## RECORDED INFORMATION
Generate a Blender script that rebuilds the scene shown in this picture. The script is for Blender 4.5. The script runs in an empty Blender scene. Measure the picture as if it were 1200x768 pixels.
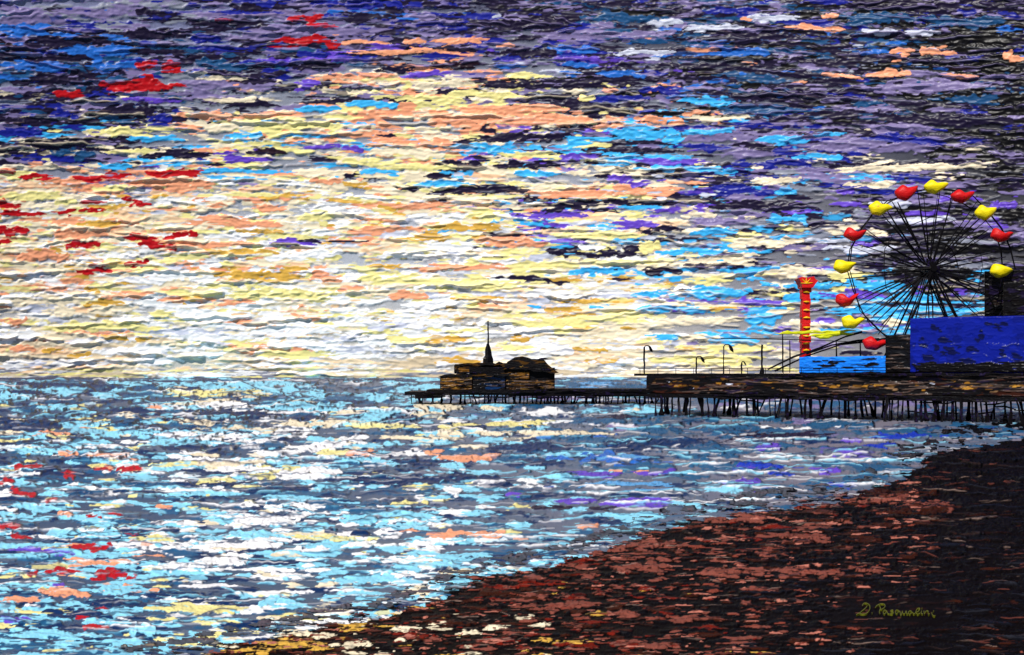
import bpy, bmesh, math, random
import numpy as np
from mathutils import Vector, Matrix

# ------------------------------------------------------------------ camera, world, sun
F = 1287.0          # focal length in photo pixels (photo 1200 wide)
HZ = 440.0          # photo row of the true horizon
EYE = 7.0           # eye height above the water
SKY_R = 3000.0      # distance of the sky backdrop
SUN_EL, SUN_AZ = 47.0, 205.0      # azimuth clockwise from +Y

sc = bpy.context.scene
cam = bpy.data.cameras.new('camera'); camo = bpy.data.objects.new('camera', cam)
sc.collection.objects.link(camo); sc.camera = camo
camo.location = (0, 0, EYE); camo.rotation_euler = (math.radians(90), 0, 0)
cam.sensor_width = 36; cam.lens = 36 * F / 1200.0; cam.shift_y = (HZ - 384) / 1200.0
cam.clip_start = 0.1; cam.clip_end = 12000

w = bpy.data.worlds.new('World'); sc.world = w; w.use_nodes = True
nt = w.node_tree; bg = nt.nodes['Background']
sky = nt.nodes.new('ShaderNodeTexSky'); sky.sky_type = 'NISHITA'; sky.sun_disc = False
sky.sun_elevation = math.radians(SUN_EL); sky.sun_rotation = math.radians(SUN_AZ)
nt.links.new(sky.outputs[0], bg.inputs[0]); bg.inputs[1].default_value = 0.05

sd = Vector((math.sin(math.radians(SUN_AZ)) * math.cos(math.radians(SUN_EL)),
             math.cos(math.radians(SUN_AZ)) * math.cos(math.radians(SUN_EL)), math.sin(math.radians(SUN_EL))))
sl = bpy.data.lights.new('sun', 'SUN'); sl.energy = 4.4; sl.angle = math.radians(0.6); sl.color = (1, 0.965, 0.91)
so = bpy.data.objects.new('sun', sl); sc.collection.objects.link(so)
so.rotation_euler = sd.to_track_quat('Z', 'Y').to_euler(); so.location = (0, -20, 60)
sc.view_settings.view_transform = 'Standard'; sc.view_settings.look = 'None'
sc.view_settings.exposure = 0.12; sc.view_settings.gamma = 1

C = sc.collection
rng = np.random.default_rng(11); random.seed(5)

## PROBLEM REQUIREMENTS
Restate each line from the start of the listing through the line bearing "from mathutils import Vector, Matrix" word for word. Drop the pictures.

## ANSWER TO THE TASK
Generate a Blender script that rebuilds the scene shown in this picture. The script is for Blender 4.5. The script runs in an empty Blender scene. Measure the picture as if it were 1200x768 pixels.
import bpy, bmesh, math, random
import numpy as np
from mathutils import Vector, Matrix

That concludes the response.